From the November 1913 issue of The Christian Science Journal


DOUBT is never a good thing, for it tends to cripple action, and neither prevents us doing wrong nor aids us to perceive the right; for this reason it is a subtle enemy which should be attacked and overcome. In this connection it is interesting to note, in many of the Bible narratives, the various expressions of doubt uttered by mortal mind when confronted by spiritual truth; for we have all at times been assailed by doubt and, according to our understanding, we have either covered it up, nursed it until it became a full-grown conviction, or, best of all, destroyed it.

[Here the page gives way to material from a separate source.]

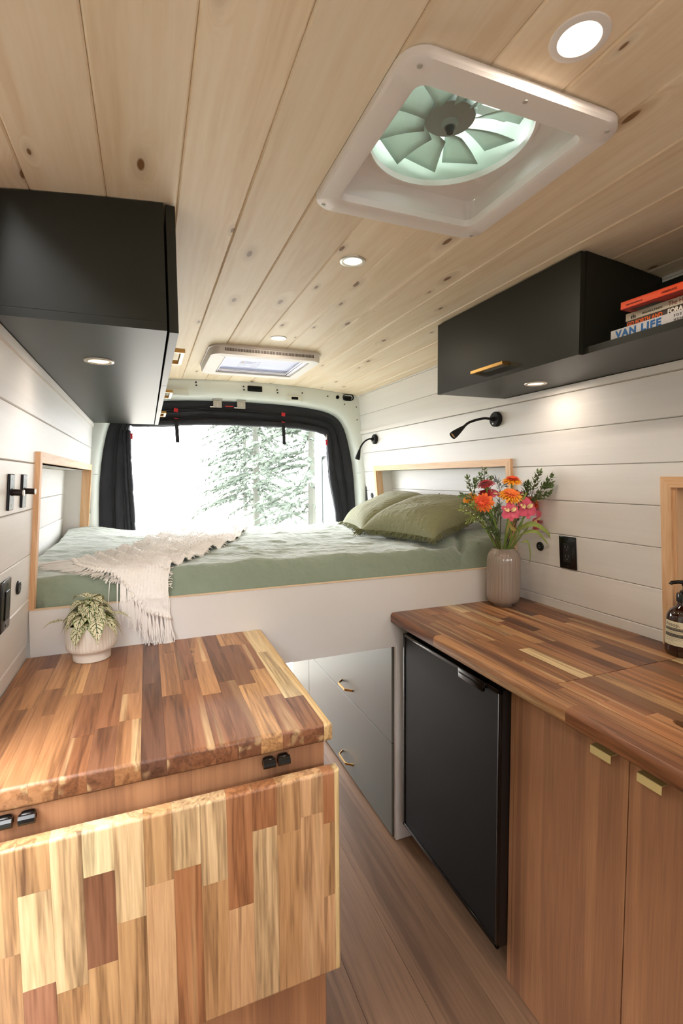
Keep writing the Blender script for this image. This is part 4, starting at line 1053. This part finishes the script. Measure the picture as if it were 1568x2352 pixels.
# ------------------------------------------------------------------ pillows
def pillow(label, M, hx, hy, hz, seed, lump):
    o = thing('pillow', label, 'pillow', M.to_translation(), 'fringed olive pillows on the bed')
    def surf(u, v, sgn):
        x, y = 2*u-1, 2*v-1
        e = (max(0, 1-abs(x)**3.2)*max(0, 1-abs(y)**3.2))**.52
        pin = 1-.10*(abs(y)**2)*(1-abs(x)**4)*.6
        px = x*hx*(1-.07*(1-abs(x)**2)*0-.09*(abs(x)*(1-y*y)**1.0)); py = y*hy*(1-.09*(abs(y)*(1-x*x)))
        z = sgn*hz*e*(1 if sgn > 0 else .75)
        if sgn > 0:
            r1 = noise.noise((x*2+seed, y*2, .3)); rib = math.sin((y*22+5*r1+x*4*lump)*2.6)
            z += e*(.005*r1+.0016*rib*(.6+.6*noise.noise((x*3, y*3, seed)))+.0022*ridged((x*3+seed, y*5, seed), 3)+.0016*ridged((x*14, y*3+seed, 2), 2))
        else: z += e*.006*noise.noise((x*5, y*5, seed))
        z += .010*math.sin(x*5+seed)*(1-e)*.5
        return M @ Vector((px, py, z))
    b = B().grid(lambda u, v: surf(u, v, 1), 90, 90).grid(lambda u, v: surf(u, v, -1), 60, 60, flip=True)
    b.obj('cushion', M_pillow, o, smooth=80)
    fr_ = B(); rr_ = random.Random(seed)
    for side_ in range(4):
        for k in range(95):
            t = rr_.random()
            u, v = ((t, 0), (1, t), (t, 1), (0, t))[side_]
            p = surf(u, v, 1); c = M.to_translation(); 
            dl_ = M.to_3x3() @ Vector(((0, -1, 0), (1, 0, 0), (0, 1, 0), (-1, 0, 0))[side_])
            dl_ = (dl_+Vector((rr_.uniform(-.6, .6), rr_.uniform(-.6, .6), rr_.uniform(-.5, .15)))).normalized(); L_ = rr_.uniform(.016, .028)
            P = [p-dl_*.003, p+dl_*L_*.4+Vector((0, 0, -.001)), p+dl_*L_*.75+Vector((rr_.uniform(-.004, .004), rr_.uniform(-.004, .004), -.003)), p+dl_*L_+Vector((rr_.uniform(-.007, .007), rr_.uniform(-.007, .007), -.008))]
            fr_.tube(P, .0012, 4, cap=False, taper=lambda t: .0021*(1-.4*t))
        cn = [(0, 0), (1, 0), (1, 1), (0, 1)][side_]; pc = surf(*cn, 1)
        dc = (M.to_3x3() @ Vector((cn[0]*2-1, cn[1]*2-1, 0))).normalized()
        for k in range(16):
            d = (dc+Vector((rr_.uniform(-.5, .5), rr_.uniform(-.5, .5), rr_.uniform(-.5, .4)))).normalized(); L_ = rr_.uniform(.02, .05)
            fr_.tube([pc-dc*.012, pc+d*L_*.5, pc+d*L_+Vector((0, 0, -.006))], .0015, 4, cap=False, taper=lambda t: .0026*(1-.4*t))
    nv = []
    for x, y, z in fr_.v: nv.append((min(x, xR(max(z, 1.05))+(.085 if z < 1.45 else -.01)), y, max(z, bedH(x, y)+.002)))
    fr_.v = nv; q = fr_.obj('fringe', plain('olive_fringe_%d' % seed, '#6c6c4a', .95), o, smooth=0); q['kind'] = 'stuff'
    return o
def frame(c, along, tilt):
    a = Vector(along).normalized(); n = Vector((0, 0, 1)); ac = a.cross(n).normalized()   # points to +x when along is +y
    ac = (ac*math.cos(tilt)+n*math.sin(tilt)); nn = ac.cross(a).normalized(); return basis(c, ac, a, nn)
pillow('plump olive muslin pillow with frayed edges, the nearer of two beside the vase', frame((1.215, 1.985, 1.213), (-.26, .965, 0), math.radians(15)), .205, .235, .096, 11, 1)
pillow('olive muslin pillow with frayed edges, the farther one against the niche', frame((1.235, 2.455, 1.222), (.20, .98, 0), math.radians(22)), .205, .27, .080, 29, 1.6)

# ------------------------------------------------------------------ potted plant with speckled leaves
def leaf_mat():
    m, nt, p = mat0('speckled_leaf'); L = nt.links.new
    uv = nd(nt, 'ShaderNodeUVMap'); sp = nd(nt, 'ShaderNodeSeparateXYZ'); L(uv.outputs[0], sp.inputs[0])
    oi = nd(nt, 'ShaderNodeObjectInfo')
    def mth(op, a, b=None, c=None):
        n = nd(nt, 'ShaderNodeMath', operation=op)
        for i, v in enumerate((a, b, c)):
            if v is None: continue
            if isinstance(v, (int, float)): n.inputs[i].default_value = v
            else: L(v, n.inputs[i])
        return n.outputs[0]
    ax = mth('ABSOLUTE', mth('SUBTRACT', sp.outputs[0], .5))            # distance from the midrib 0...5
    tc = nd(nt, 'ShaderNodeTexCoord'); n = nd(nt, 'ShaderNodeTexNoise'); n.inputs['Scale'].default_value = 260; n.inputs['Detail'].default_value = 2
    L(tc.outputs['Object'], n.inputs['Vector'])
    w = mth('MULTIPLY', mth('SUBTRACT', n.outputs['Fac'], .5), .9)
    mid = mth('LESS_THAN', mth('ADD', ax, mth('MULTIPLY', w, .08)), .035)
    sv = mth('SINE', mth('MULTIPLY', mth('SUBTRACT', sp.outputs[1], mth('MULTIPLY', ax, .55)), 34.0))
    side_ = mth('GREATER_THAN', mth('ADD', sv, mth('MULTIPLY', w, 1.9)), .80)
    n2 = nd(nt, 'ShaderNodeTexNoise'); n2.inputs['Scale'].default_value = 420; L(tc.outputs['Object'], n2.inputs['Vector'])
    spk = mth('GREATER_THAN', mth('ADD', n2.outputs['Fac'], mth('MULTIPLY', ax, .32)), .70)
    g = mth('MAXIMUM', mid, mth('MAXIMUM', side_, spk))
    edge_ = mth('GREATER_THAN', mth('ADD', ax, mth('MULTIPLY', w, .12)), .455)
    x = nd(nt, 'ShaderNodeMix', data_type='RGBA'); L(g, x.inputs[0]); x.inputs[6].default_value = lin('#dfd7b4'); x.inputs[7].default_value = lin('#2f4a26')
    y = nd(nt, 'ShaderNodeMix', data_type='RGBA'); L(edge_, y.inputs[0]); L(x.outputs[2], y.inputs[6]); y.inputs[7].default_value = lin('#7f9652')
    L(y.outputs[2], p.inputs['Base Color']); p.inputs['Roughness'].default_value = .45
    t = nd(nt, 'ShaderNodeBsdfTranslucent'); L(y.outputs[2], t.inputs[0]); mx = nd(nt, 'ShaderNodeMixShader'); mx.inputs[0].default_value = .25
    L(p.outputs[0], mx.inputs[1]); L(t.outputs[0], mx.inputs[2]); L(mx.outputs[0], nt.nodes['Material Output'].inputs[0]); return m
M_leaf = leaf_mat(); M_stem = plain('plant_stem', '#7c8a4c', .6)
def leaf_mesh(name, base, dirn, nrm, L_, w, droop, mat, parent, fold=.25, wave=.06, nu=7, nv=10, sharp=1.0):
    base = Vector(base); d = Vector(dirn).normalized(); n = Vector(nrm); n = (n-d*n.dot(d)).normalized(); sd = d.cross(n)
    vs = []; uv = []
    for j in range(nv):
        t = j/(nv-1); wd = w*(math.sin(PI*min(1, t**.75))**.8)*(1-t**6)*1.0 if t < 1 else 0
        c = base+d*(L_*math.sin(min(1, t)*1.15)/math.sin(1.15) if False else L_*t)-Vector((0, 0, droop*L_*t*t))+n*(.10*L_*math.sin(PI*t))
        for i in range(nu):
            s = 2*i/(nu-1)-1
            p = c+sd*s*wd/2+n*(fold*abs(s)*wd/2+wave*wd*math.sin(t*11+i)*abs(s))
            vs.append(p); uv.append(((s+1)/2, t))
    fs = [(j*nu+i, j*nu+i+1, (j+1)*nu+i+1, (j+1)*nu+i) for j in range(nv-1) for i in range(nu-1)]
    b = B(); b.v = [tuple(v) for v in vs]; b.f = fs
    return b.obj(name, mat, parent, smooth=70, uv=uv)
pc = Vector((-.160, 1.528, .9065))
pt = thing('potted_plant', 'speckled cream-leaved plant in a ribbed white pot on left worktop', 'plant', pc)
rib = lambda a, z: .020*abs(math.sin(a*22))**.7-.012 if .034 < z < .100 else 0
M_pot = plain('cream_glaze', '#d9cfc2', .35, bump=.1, bscale=150, var=.05)
pot = B().lathe([(.0465, 0), (.0485, .002), (.0492, .016), (.050, .024), (.0505, .0245), (.060, .030), (.0640, .036), (.0650, .046), (.0650, .098), (.0645, .104), (.0630, .1062), (.0605, .105), (.0590, .100), (.058, .086)], pc.x, pc.y, pc.z, 308, rib=rib)
pot.f = pot.f[:-1]; pot.obj('pot', M_pot, pt, smooth=40)
B().grid(lambda u, v: (pc.x+.0595*v*math.cos(u*2*PI), pc.y+.0595*v*math.sin(u*2*PI), pc.z+.090+.004*noise.noise((u*9, v*5, 1))), 30, 6).obj('soil', plain('dark_soil', '#2a1d15', .95, bump=.8, bscale=200), pt)
R.seed(12)
sp_ = B(); LV = []
for k in range(46):
    a = k*2.399+R.uniform(-.2, .2); tier = k/46
    r_ = lerp(.062, .006, tier**1.2)*R.uniform(.85, 1.1); z = lerp(.104, .172, tier**.9)+R.uniform(-.008, .008)
    base = pc+Vector((r_*.6*math.cos(a), r_*.6*math.sin(a), z))
    out = Vector((math.cos(a), math.sin(a), lerp(-.05, .45, tier)+R.uniform(-.15, .15)))
    LV.append((base, out, a, tier)); sp_.tube([pc+Vector((.02*math.cos(a), .02*math.sin(a), .088)), base.lerp(pc+Vector((0, 0, .1)), .4), base], .0014, 5)
sp_.obj('stems', M_stem, pt)
def add_leaf(base, out, L_, w, droop):
    out = Vector(out)
    tip = Vector(base)+out.normalized()*L_
    if tip.y > 1.592: out.y *= .25; 
    if Vector(base).y+w*.4 > 1.592: base = Vector(base)+Vector((0, -.02, .006))
    leaf_mesh('leaf', base, out, (0, 0, 1) if abs(out.normalized().z) < .9 else (0, -1, 0), L_, w, droop, M_leaf, pt, fold=.12, wave=.05)
for base, out, a, tier in LV: add_leaf(base, out, R.uniform(.042, .060), R.uniform(.034, .044), R.uniform(.55, 1.1))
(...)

There is a phase of human sense which rouses our interest and sympathy and which is the condition described by Mrs. Eddy in Science and Health (p.115) as the "second degree," for, in the "scientific translation of mortal mind," an honest worker in Christian Science must necessarily have demonstrated, at all events, some of these transitional qualities. We can therefore study with appreciation and understanding the particular passages in the Bible where this translation of mortal mind to a higher degree is indicated, and it is here that we often find doubt expressed; but it is the honest doubt which utters itself in an earnest desire to learn the truth and so rise to that realization of Spirit, real being, which alone can destroy all those material beliefs which are the sole cause of uncertainty.

In some of the narratives, doubt is seen to be an expression of or result of sin; but these examples are also of value to the student of Christian Science, for the answer of spiritual understanding to any phase of mortal belief is an answer for all time and under all circumstances. There are innumerable instances, both in the Old and the New Testament, of mortal mind demanding instruction from immortal Mind, but the illustrations in the latter are more clearly defined, since Jesus reflected the divine intelligence to a degree which had never before been humanly expressed; so we get the sharp contrast between the carnal mind and spiritual understanding. In the fourteenth chapter of the gospel of John we find Jesus explaining the spiritual idea to his followers, and Thomas, in a state of chemicalization, interrupting him with, "Lord, we know not whither thou goest; and how can we know the way?"